══ DATA EXCERPT

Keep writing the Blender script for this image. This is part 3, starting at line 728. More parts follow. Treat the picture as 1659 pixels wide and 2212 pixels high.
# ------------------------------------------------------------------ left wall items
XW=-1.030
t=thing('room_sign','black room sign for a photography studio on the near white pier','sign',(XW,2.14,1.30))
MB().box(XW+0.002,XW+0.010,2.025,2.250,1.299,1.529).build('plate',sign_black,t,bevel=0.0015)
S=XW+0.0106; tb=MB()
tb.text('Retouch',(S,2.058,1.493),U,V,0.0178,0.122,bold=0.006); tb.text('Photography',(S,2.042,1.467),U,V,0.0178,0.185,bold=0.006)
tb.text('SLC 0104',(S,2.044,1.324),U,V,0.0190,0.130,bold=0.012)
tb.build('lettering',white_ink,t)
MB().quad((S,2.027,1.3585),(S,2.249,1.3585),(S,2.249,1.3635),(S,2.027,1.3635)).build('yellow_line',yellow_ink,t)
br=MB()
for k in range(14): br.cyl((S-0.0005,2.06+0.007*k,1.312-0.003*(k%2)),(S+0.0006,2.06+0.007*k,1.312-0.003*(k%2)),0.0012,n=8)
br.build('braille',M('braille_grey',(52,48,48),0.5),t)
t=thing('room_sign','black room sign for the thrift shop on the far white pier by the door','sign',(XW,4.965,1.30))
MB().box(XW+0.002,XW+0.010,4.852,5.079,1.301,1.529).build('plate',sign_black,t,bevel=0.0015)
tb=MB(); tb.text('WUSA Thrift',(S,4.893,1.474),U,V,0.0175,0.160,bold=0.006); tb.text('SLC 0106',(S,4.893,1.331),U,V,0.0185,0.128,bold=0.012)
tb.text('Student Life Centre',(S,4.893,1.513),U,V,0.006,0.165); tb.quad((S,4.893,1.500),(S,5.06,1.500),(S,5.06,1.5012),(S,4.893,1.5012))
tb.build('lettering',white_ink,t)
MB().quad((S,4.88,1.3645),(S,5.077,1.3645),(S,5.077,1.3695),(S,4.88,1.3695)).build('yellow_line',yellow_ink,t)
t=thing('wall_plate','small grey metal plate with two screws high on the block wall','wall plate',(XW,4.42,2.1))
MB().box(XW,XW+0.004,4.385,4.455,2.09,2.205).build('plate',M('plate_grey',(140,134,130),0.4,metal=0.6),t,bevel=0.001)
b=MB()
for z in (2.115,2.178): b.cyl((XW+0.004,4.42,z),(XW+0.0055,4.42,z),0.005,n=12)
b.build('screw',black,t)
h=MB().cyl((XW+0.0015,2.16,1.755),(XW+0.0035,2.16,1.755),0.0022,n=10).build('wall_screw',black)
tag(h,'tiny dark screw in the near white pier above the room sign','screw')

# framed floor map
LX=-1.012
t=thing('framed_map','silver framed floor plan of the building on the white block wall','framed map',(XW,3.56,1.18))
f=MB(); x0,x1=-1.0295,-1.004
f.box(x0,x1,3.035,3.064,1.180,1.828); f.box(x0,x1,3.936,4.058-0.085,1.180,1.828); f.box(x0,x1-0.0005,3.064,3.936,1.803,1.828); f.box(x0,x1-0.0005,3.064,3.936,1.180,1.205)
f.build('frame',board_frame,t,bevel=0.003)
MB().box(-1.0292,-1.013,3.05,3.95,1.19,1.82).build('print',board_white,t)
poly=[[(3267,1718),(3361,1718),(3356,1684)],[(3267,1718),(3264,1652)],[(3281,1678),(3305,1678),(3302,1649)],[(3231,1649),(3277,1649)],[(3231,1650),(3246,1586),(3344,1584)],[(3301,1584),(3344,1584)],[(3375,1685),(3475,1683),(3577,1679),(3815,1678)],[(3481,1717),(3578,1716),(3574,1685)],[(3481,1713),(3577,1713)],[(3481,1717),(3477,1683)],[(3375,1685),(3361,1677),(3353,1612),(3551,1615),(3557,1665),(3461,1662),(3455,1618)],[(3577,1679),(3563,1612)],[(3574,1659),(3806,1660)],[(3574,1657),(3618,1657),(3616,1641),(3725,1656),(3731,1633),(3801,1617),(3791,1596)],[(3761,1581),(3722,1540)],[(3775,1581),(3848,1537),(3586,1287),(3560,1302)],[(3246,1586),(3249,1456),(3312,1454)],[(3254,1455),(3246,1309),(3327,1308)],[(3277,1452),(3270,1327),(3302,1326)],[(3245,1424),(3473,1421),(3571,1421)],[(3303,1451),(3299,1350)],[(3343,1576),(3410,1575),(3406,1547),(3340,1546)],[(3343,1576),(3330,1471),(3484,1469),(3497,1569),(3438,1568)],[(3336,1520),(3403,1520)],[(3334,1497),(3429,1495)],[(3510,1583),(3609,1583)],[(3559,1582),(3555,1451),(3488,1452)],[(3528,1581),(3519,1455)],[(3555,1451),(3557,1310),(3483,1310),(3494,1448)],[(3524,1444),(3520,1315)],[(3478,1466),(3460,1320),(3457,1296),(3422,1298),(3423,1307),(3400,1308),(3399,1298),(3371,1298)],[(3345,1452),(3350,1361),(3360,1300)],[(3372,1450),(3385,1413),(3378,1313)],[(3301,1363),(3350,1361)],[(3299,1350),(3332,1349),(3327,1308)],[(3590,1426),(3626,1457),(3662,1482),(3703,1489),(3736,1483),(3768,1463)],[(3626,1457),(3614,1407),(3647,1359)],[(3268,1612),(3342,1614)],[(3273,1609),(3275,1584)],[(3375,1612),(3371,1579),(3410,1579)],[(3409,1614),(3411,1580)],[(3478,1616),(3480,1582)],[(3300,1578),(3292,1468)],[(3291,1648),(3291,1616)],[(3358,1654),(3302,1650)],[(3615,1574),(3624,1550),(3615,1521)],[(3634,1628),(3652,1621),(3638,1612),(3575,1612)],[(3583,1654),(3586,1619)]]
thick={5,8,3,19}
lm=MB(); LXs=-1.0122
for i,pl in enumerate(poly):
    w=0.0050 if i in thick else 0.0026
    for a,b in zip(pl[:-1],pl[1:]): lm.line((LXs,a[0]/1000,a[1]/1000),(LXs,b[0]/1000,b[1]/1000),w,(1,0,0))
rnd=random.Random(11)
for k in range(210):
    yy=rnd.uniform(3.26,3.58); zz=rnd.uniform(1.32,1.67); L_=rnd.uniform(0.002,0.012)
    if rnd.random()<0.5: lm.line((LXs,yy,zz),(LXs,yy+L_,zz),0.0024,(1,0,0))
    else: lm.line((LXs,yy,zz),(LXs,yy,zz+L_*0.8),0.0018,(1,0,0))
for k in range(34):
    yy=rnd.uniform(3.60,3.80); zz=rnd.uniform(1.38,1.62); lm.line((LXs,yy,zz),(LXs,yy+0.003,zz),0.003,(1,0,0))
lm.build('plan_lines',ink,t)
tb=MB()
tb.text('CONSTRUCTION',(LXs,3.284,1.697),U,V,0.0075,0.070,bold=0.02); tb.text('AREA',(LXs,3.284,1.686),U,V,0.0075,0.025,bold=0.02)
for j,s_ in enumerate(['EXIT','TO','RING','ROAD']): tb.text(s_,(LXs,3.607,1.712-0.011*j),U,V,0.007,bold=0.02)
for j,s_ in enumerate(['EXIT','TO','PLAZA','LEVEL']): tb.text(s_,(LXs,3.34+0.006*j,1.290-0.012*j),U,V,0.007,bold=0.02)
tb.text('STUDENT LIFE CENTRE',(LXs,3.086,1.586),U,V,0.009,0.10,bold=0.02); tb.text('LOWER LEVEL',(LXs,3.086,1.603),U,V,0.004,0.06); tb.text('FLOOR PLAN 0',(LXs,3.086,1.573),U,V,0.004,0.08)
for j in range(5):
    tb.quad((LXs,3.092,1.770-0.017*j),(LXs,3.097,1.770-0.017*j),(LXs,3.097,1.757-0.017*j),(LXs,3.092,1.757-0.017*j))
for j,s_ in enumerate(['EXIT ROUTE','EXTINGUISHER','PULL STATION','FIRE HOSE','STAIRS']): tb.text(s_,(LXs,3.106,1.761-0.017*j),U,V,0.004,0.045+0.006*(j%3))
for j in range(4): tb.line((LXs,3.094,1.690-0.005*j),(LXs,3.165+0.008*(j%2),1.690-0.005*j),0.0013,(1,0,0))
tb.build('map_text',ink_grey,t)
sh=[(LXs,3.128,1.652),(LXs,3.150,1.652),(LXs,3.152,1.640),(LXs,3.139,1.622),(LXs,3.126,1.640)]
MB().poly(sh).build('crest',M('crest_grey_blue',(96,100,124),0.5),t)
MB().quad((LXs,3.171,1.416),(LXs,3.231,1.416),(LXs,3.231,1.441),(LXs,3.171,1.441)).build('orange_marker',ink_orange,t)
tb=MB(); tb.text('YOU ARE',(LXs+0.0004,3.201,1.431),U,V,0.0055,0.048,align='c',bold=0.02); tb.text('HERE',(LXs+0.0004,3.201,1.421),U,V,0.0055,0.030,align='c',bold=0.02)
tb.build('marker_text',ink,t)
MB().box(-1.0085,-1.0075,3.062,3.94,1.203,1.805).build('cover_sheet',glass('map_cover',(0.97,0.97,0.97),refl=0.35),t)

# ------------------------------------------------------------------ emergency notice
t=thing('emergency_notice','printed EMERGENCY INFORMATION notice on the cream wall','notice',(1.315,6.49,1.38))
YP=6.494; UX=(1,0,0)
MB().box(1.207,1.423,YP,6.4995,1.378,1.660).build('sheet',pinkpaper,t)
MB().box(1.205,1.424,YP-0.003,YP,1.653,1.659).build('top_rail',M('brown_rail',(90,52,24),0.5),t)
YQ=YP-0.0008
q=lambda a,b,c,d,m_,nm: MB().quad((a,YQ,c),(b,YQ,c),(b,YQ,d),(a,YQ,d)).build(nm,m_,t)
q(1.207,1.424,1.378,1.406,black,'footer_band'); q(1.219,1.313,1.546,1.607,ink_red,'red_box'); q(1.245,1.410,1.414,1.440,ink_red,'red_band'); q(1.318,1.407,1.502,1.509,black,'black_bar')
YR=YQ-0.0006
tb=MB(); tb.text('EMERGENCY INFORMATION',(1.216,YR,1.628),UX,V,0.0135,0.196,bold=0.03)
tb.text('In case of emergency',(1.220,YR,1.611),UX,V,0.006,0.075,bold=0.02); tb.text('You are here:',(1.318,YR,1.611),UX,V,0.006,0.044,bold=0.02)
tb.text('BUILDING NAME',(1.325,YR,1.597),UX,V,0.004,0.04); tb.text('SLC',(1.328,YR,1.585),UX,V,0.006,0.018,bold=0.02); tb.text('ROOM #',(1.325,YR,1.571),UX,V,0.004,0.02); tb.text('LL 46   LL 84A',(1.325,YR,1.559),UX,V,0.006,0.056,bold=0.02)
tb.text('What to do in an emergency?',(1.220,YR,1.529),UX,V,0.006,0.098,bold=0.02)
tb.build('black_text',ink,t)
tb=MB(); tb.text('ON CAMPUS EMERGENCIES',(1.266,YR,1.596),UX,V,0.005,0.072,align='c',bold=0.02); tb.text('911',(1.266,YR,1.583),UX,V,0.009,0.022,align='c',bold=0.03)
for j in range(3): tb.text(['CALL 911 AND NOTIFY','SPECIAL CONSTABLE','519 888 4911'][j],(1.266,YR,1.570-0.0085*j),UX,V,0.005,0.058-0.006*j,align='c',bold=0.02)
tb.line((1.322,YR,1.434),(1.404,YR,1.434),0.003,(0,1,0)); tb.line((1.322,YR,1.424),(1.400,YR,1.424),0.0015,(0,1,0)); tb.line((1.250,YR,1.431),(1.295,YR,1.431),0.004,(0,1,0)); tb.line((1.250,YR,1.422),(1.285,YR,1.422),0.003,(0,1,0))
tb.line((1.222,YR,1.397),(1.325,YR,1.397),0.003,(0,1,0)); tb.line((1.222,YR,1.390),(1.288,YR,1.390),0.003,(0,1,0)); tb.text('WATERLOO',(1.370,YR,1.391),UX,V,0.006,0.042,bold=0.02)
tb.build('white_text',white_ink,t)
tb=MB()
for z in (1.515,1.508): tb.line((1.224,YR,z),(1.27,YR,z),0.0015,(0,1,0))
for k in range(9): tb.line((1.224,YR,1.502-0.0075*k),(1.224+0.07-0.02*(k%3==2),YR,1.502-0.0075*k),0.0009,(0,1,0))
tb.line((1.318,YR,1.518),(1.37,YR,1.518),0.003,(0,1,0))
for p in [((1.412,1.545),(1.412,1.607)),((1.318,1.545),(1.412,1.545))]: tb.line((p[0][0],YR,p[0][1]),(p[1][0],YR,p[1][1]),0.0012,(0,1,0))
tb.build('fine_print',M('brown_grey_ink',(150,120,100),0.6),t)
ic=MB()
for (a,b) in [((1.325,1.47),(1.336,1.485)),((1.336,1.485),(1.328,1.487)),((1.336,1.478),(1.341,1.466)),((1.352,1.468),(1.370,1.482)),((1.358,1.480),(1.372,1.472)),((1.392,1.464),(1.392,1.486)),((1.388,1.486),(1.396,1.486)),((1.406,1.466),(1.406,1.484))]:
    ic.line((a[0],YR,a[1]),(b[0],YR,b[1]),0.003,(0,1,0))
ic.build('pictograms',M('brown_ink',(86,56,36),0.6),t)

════

PROBLEM REQUIREMENTS
How many of the listing's lines contain "high"? Respond with a single number and nothing else.

COMPLETE OUTPUT
2